▶ Given task
Skip any picture you find and retype all the remaining lines exactly.

* begin Given material *

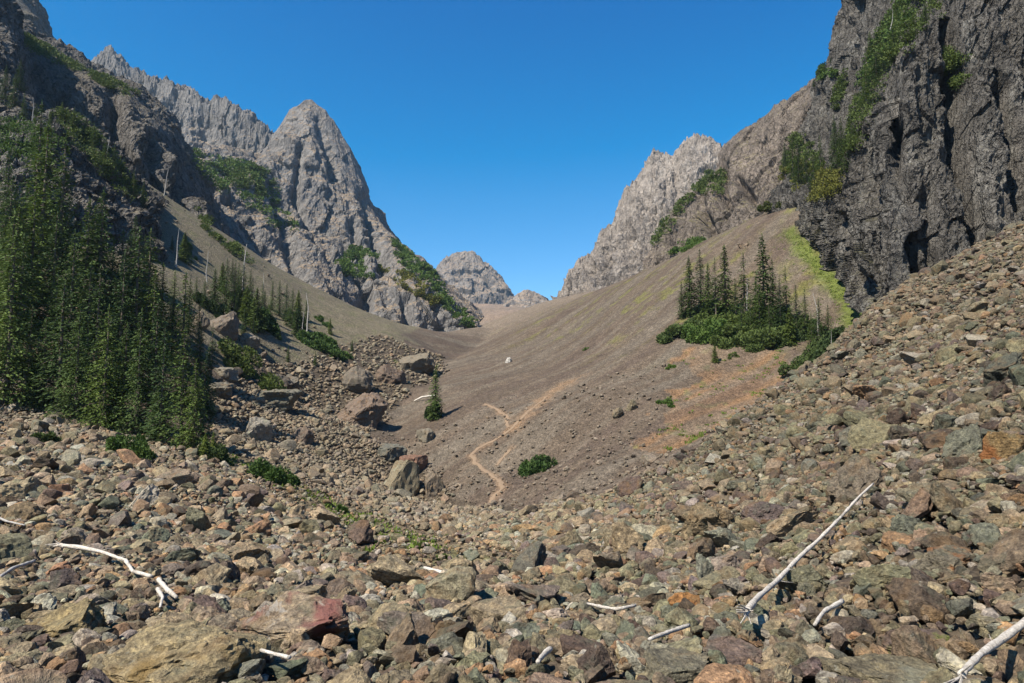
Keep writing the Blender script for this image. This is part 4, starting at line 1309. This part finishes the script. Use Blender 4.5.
# forest on the left slope: base position, top row, kind
FOREST = [
    (8, 405, 240, 'broad'), (25, 398, 262, 'slim'), (42, 408, 290, 'broad'), (60, 412, 250, 'slim'), (75, 420, 300, 'broad'), (92, 418, 262, 'slim'), (105, 428, 310, 'broad'), (122, 430, 280, 'slim'),
    (135, 436, 318, 'broad'), (150, 440, 262, 'slim'), (163, 444, 320, 'slim'), (178, 450, 290, 'slim'), (190, 452, 345, 'broad'), (206, 462, 420, 'young'), (200, 448, 330, 'slim'), (215, 458, 428, 'young'), (30, 402, 330, 'young'), (112, 432, 375, 'young'), (158, 442, 388, 'young'),
    (2, 372, 190, 'broad'), (18, 368, 205, 'broad'), (36, 365, 180, 'slim'), (52, 372, 222, 'broad'), (68, 376, 190, 'slim'), (86, 382, 225, 'broad'), (100, 385, 200, 'slim'), (118, 390, 220, 'broad'), (132, 392, 208, 'slim'),
    (148, 398, 225, 'broad'), (165, 402, 255, 'slim'), (180, 405, 268, 'slim'), (196, 410, 290, 'slim'), (208, 415, 330, 'spire'), (140, 380, 250, 'sparse'),
    (10, 335, 150, 'broad'), (28, 330, 140, 'broad'), (48, 334, 165, 'slim'), (64, 338, 175, 'broad'), (82, 342, 186, 'slim'), (98, 345, 195, 'broad'), (116, 348, 202, 'slim'), (130, 350, 196, 'broad'), (146, 352, 205, 'broad'), (158, 356, 240, 'slim'),
    (172, 360, 275, 'slim'), (188, 366, 280, 'slim'), (202, 372, 310, 'slim'), (214, 376, 300, 'sparse'),
    (5, 300, 118, 'broad'), (22, 298, 108, 'slim'), (40, 296, 122, 'broad'), (58, 300, 150, 'slim'), (76, 302, 190, 'broad'), (94, 306, 210, 'slim'), (112, 310, 228, 'slim'), (128, 314, 215, 'broad'), (144, 318, 214, 'slim'), (154, 322, 235, 'slim'),
    (170, 330, 268, 'slim'), (186, 336, 272, 'slim'), (200, 340, 296, 'slim'), (0, 265, 100, 'broad'), (34, 262, 112, 'slim'), (66, 266, 190, 'slim'), (100, 270, 205, 'slim'), (130, 280, 218, 'slim'), (150, 286, 225, 'slim'),
]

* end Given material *

▶ Exercise answer
Keep writing the Blender script for this image. This is part 4, starting at line 1309. This part finishes the script. Use Blender 4.5.
# forest on the left slope: base position, top row, kind
FOREST = [
    (8, 405, 240, 'broad'), (25, 398, 262, 'slim'), (42, 408, 290, 'broad'), (60, 412, 250, 'slim'), (75, 420, 300, 'broad'), (92, 418, 262, 'slim'), (105, 428, 310, 'broad'), (122, 430, 280, 'slim'),
    (135, 436, 318, 'broad'), (150, 440, 262, 'slim'), (163, 444, 320, 'slim'), (178, 450, 290, 'slim'), (190, 452, 345, 'broad'), (206, 462, 420, 'young'), (200, 448, 330, 'slim'), (215, 458, 428, 'young'), (30, 402, 330, 'young'), (112, 432, 375, 'young'), (158, 442, 388, 'young'),
    (2, 372, 190, 'broad'), (18, 368, 205, 'broad'), (36, 365, 180, 'slim'), (52, 372, 222, 'broad'), (68, 376, 190, 'slim'), (86, 382, 225, 'broad'), (100, 385, 200, 'slim'), (118, 390, 220, 'broad'), (132, 392, 208, 'slim'),
    (148, 398, 225, 'broad'), (165, 402, 255, 'slim'), (180, 405, 268, 'slim'), (196, 410, 290, 'slim'), (208, 415, 330, 'spire'), (140, 380, 250, 'sparse'),
    (10, 335, 150, 'broad'), (28, 330, 140, 'broad'), (48, 334, 165, 'slim'), (64, 338, 175, 'broad'), (82, 342, 186, 'slim'), (98, 345, 195, 'broad'), (116, 348, 202, 'slim'), (130, 350, 196, 'broad'), (146, 352, 205, 'broad'), (158, 356, 240, 'slim'),
    (172, 360, 275, 'slim'), (188, 366, 280, 'slim'), (202, 372, 310, 'slim'), (214, 376, 300, 'sparse'),
    (5, 300, 118, 'broad'), (22, 298, 108, 'slim'), (40, 296, 122, 'broad'), (58, 300, 150, 'slim'), (76, 302, 190, 'broad'), (94, 306, 210, 'slim'), (112, 310, 228, 'slim'), (128, 314, 215, 'broad'), (144, 318, 214, 'slim'), (154, 322, 235, 'slim'),
    (170, 330, 268, 'slim'), (186, 336, 272, 'slim'), (200, 340, 296, 'slim'), (0, 265, 100, 'broad'), (34, 262, 112, 'slim'), (66, 266, 190, 'slim'), (100, 270, 205, 'slim'), (130, 280, 218, 'slim'), (150, 286, 225, 'slim'),
]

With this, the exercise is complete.